EGU General Assembly 2021
© Author(s) 2021. This work is distributed under
the Creative Commons Attribution 4.0 License.

Conditions needed for generation of type II radio emission in the interplanetary space

Immanuel Christopher Jebaraj1,2, Athanasios Kouloumvakos3, Jasmina Magdalenic1,2, Alexis Rouillard3, Vratislav Krupar4,5, and Stefaan Poedts2,6
Immanuel Christopher Jebaraj et al.
  • 1Solar-Terrestrial Centre of Excellence – SIDC, Royal Observatory of Belgium, Avenue Circulaire 3, 1180 Uccle, Belgium
  • 2Center for mathematical Plasma Astrophysics, Department of Mathematics, KU Leuven, Celestijnenlaan 200B, B-3001 Leuven, Belgium
  • 3IRAP, Université Toulouse III - Paul Sabatier, CNRS, CNES, Toulouse, France
  • 4Goddard Planetary Heliophysics Institute, University of Maryland, Baltimore County, Baltimore, MD 21250, US
  • 5Heliospheric Physics Laboratory, Heliophysics Division, NASA Goddard Space Flight Center, Greenbelt, MD 20771, USA
  • 6Institute of Physics, University of Maria Curie-Skłodowska, Lublin, Poland

Eruptive events such as Coronal mass ejections (CMEs) and flares cangenerate shock waves. Tracking shock waves and predicting their arrival at Earth is a subject of numerous space weather studies. Ground-based radio observations allow us to locate shock waves in the low corona while space-based radio observations provide us opportunity to track shock waves in the inner heliosphere. We present a case study of CME/flare event, associated shock wave and its radio signature, i.e. type II radio burst.

In order to analyze the shock wave parameters, we employed a robust paradigm. We reconstructed the shock wave in 3D using multi-viewpoint observations and modelled the evolution of its parameters using a 3D MHD background coronal model produced by the MAS (Magnetohydrodynamics Around a Sphere).

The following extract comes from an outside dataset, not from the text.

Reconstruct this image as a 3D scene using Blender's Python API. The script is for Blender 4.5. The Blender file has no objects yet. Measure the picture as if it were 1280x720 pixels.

To map regions on the shock wave surface, possibly associated with the electron acceleration, we combined 3D shock modelling results with the 3D source positions of the type II burst obtained using the radio triangulation technique. We localize the region of interest on the shock surface and examine the shock wave parameters to understand the relationship between the shock wave and the radio event. We analyzed the evolution of the upstream plasma characteristics and shock wave parameters during the full duration of the type II radio emission. First results indicate that shock wave geometry and its relationship with shock strength play an important role in the acceleration of electrons responsible for the generation of type II radio bursts.

How to cite: Jebaraj, I. C., Kouloumvakos, A., Magdalenic, J., Rouillard, A., Krupar, V., and Poedts, S.: Conditions needed for generation of type II radio emission in the interplanetary space, EGU General Assembly 2021, online, 19–30 Apr 2021, EGU21-10997,, 2021.